Determine whether the following series converge and whether they even converge absolutely:
- $\displaystyle\sum\limits_{k=2}^\infty\frac{(-1)^k}{(\log(k))^k}$
- $\displaystyle\sum\limits_{k=1}^\infty\left(\frac{1}{k!}-\frac{3}{(k+1)!}\right)$
- $\displaystyle\sum\limits_{k=1}^\infty\frac{2(k!)^2}{(2k)!}$
- $\displaystyle\sum\limits_{k=1}^\infty\frac{3^{2k-1}}{k^2+k}$
- $\displaystyle\sum\limits_{k=1}^\infty\left(\frac{2+(-1)^k}{4}\right)^k$
- $\displaystyle\sum\limits_{k=1}^\infty(-1)^k\frac{k}{(k+1)(k+2)}$
So I have been able to work through half of the series and I would like to know whether my current attempts are correct and then I would like to get some hints on how to solve the other series I intentionally left out by now.
My current solutions
I know that I have to use the alternating series test and show that $1/(\log(k))^k$ is a null sequence, however I do not know whether it suffices to just mention the monotonicity of $\log$.

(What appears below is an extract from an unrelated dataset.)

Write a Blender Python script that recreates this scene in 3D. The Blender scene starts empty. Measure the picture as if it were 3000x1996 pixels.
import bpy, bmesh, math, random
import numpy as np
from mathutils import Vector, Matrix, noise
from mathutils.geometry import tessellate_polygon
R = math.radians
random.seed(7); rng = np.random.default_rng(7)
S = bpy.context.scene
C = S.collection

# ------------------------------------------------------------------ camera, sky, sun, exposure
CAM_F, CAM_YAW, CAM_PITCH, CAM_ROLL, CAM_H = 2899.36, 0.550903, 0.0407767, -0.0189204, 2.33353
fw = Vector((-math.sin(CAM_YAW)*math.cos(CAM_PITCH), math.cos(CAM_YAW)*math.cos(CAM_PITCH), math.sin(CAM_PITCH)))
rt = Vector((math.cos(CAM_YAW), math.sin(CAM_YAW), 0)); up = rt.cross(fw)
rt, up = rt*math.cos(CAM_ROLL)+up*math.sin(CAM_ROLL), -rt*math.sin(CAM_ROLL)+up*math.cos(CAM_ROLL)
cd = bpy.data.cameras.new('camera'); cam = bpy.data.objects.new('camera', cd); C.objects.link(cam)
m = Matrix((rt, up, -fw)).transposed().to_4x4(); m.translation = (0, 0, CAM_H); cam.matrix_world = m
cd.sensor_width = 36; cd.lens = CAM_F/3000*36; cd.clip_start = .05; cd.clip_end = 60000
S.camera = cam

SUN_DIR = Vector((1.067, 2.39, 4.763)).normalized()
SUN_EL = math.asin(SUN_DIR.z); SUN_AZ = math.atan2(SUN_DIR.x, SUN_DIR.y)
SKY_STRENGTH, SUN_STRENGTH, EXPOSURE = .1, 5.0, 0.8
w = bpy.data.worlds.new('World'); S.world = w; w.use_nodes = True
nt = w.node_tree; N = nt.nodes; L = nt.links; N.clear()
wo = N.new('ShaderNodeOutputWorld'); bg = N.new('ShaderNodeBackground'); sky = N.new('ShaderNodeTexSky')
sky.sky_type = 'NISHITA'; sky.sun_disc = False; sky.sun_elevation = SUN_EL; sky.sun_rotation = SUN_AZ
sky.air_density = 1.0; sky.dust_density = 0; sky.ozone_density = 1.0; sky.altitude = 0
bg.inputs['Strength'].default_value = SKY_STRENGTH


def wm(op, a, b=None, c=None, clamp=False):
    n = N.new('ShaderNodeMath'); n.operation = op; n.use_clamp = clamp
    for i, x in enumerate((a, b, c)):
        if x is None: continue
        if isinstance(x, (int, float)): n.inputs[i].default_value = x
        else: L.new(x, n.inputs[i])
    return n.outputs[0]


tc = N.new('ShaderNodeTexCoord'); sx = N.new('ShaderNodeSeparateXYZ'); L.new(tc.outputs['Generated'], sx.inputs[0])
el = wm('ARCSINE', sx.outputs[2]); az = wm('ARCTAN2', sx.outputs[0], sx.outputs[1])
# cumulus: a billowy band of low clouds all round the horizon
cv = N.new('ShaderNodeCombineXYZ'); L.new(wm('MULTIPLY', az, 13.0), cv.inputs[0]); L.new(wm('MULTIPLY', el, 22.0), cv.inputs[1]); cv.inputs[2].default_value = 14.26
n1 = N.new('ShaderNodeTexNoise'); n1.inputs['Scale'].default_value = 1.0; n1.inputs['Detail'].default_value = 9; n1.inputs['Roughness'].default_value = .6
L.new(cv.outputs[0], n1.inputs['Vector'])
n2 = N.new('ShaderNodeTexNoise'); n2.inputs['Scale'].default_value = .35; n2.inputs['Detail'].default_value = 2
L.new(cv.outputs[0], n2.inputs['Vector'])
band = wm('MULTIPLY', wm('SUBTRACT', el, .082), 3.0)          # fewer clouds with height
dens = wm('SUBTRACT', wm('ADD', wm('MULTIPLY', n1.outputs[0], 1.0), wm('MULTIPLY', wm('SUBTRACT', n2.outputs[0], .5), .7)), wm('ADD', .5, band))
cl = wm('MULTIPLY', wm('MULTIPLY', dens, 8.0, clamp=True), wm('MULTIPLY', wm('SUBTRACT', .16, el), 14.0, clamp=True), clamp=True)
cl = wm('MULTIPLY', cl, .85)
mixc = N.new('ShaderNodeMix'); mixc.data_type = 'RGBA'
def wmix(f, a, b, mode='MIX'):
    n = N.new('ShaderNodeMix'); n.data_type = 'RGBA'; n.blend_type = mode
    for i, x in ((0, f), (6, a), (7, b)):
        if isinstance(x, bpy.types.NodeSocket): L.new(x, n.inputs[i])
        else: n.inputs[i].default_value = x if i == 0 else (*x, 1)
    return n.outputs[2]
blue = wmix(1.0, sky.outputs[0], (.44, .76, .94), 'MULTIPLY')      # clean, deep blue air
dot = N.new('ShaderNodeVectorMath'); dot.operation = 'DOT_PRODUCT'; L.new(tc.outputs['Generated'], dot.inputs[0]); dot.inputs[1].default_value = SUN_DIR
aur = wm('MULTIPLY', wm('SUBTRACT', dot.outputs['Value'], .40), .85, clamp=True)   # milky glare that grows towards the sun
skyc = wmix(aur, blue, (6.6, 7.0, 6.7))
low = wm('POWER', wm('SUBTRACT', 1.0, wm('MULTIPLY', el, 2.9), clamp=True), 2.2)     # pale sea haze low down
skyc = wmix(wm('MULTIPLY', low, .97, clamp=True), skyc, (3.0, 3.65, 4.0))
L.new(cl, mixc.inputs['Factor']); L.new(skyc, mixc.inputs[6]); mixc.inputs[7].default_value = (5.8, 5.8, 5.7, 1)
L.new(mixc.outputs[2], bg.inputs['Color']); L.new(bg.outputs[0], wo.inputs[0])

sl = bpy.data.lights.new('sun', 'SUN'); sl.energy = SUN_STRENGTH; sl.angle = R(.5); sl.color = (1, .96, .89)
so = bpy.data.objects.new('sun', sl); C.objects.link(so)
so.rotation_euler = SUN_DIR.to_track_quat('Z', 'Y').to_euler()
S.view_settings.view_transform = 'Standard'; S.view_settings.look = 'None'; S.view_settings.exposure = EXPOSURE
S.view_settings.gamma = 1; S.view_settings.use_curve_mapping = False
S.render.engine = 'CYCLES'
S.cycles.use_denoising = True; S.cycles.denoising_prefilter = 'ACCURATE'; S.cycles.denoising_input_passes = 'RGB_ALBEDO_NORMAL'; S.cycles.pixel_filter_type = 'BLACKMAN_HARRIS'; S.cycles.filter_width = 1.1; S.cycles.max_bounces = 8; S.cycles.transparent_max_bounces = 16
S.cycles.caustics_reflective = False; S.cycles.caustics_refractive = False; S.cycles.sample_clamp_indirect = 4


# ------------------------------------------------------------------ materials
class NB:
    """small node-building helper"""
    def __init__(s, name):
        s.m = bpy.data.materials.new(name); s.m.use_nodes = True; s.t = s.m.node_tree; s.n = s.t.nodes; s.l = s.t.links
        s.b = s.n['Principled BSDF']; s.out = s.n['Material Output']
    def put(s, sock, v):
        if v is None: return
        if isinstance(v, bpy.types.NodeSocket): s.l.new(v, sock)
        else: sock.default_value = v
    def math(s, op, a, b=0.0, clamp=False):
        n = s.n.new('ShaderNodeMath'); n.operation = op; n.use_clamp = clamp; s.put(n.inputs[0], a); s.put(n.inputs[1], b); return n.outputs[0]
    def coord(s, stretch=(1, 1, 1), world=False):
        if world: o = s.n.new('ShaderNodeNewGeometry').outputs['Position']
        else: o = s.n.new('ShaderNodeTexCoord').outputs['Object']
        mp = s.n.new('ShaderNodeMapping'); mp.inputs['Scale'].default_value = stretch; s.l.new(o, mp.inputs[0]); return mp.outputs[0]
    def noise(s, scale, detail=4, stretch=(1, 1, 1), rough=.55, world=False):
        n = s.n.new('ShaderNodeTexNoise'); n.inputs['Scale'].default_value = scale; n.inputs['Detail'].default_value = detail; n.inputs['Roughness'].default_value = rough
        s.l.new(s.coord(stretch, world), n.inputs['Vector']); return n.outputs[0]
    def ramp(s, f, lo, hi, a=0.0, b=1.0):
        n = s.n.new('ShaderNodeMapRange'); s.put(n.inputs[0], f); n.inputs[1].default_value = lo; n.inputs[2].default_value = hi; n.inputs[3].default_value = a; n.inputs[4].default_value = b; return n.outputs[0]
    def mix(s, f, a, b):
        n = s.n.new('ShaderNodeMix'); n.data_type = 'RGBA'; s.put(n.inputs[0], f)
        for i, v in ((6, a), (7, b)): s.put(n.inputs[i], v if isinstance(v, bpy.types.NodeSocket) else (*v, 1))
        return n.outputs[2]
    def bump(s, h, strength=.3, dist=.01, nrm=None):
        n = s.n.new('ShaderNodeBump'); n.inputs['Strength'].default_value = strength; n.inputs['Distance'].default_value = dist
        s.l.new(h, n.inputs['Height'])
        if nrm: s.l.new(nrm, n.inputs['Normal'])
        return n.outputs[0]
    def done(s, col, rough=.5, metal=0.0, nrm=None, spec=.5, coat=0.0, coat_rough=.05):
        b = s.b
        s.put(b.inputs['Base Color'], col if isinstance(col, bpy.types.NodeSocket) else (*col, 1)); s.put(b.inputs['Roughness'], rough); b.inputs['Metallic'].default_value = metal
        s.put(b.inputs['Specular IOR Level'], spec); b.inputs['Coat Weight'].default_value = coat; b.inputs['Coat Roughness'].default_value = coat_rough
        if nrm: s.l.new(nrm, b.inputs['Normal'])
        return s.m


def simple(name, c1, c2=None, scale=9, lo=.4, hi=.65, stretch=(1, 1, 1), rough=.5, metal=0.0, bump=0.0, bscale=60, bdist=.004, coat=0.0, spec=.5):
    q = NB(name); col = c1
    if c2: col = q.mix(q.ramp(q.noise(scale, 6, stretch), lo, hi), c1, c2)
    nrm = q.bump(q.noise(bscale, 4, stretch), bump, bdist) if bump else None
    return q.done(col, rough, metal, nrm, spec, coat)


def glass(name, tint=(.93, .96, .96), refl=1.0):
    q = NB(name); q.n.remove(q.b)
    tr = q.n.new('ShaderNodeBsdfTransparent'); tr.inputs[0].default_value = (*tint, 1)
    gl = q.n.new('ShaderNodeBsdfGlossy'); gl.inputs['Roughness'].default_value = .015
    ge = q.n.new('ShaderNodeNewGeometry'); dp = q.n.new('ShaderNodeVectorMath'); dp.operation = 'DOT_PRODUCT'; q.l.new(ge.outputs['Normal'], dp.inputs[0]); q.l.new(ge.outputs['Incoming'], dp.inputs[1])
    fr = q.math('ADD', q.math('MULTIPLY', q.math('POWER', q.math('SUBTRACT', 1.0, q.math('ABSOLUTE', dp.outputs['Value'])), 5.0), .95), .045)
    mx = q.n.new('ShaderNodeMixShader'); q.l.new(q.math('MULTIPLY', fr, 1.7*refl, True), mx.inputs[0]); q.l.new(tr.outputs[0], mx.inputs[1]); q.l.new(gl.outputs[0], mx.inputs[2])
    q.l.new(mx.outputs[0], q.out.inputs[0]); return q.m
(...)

$\displaystyle\sum\limits_{k=1}^\infty\left(\frac{1}{k!}-\frac{3}{(k+1)!}\right) = \sum\limits_{k=1}^\infty\left(\frac{k!(k-2)}{k!(k+1)!}\right) = \sum\limits_{k=1}^\infty\left(\frac{k-2}{(k+1)!}\right)$. If we apply the ratio test we get: $\large\left|\frac{\frac{k-1}{(k+2)!}}{\frac{k-2}{(k+1)!}}\right|\normalsize=\frac{k+1}{k^2+4k}=\frac{k(1+1/k)}{k(k-4/k)}\longrightarrow 0<1,\text{ hence the series converges absolutely.}$
The ratio test yields $\large\left|\frac{\frac{2((k+1)!)^2}{(2(k+1))!}}{\frac{2(k!)^2}{(2k)!}}\right| \normalsize = \frac{2((k+1)!)^2(2k)!}{(2(k+1))!2(k!)^2}=\frac{(k+1)^2(2k)!}{(2(k+1))!}=\frac{(k+1)^2}{(2k+2)(2k+1)}=\frac{k^2+2k+1}{4k^2+6k+2}=\frac{k^2(1+2/k+1/k^2)}{k^2(4+6/k+2/k^2)}\longrightarrow \frac{1}{4}<1,\text{ hence the series converges absolutely.}$
The ratio test yields $\large\left|\frac{\frac{3^{2(k+1)-1}}{(k+1)^2+(k+1)}}{\frac{3^{2k-1}}{k^2+k}}\right|\normalsize = \frac{3^{2k+1}(k^2+k)}{3^{2k-1}((k+1)^2+(k+1))} = \frac{9k^2+9k}{k^2+3k+2}=\frac{k^2(9+9/k)}{k^2(1+3/k+2/k^2)}\longrightarrow 9>1,\text{ hence the series diverges.}$
I have no idea at all... a hint might help me out.
Using the alternating series test, we have to show that $\frac{k}{(k+1)(k+2)}$ is a null sequence. This is easily done by $\frac{k}{(k+1)(k+2)}=\frac{1}{k+3+2/k}\longrightarrow 0.$ The series does not converge absolutely based on the comparison test where $\sum\limits_{k=1}^\infty \frac{1}{k+3+2/k}\geq \sum\limits_{k=1}^\infty \frac{1}{k}.$
Thanks for your time and reviewing my attempts.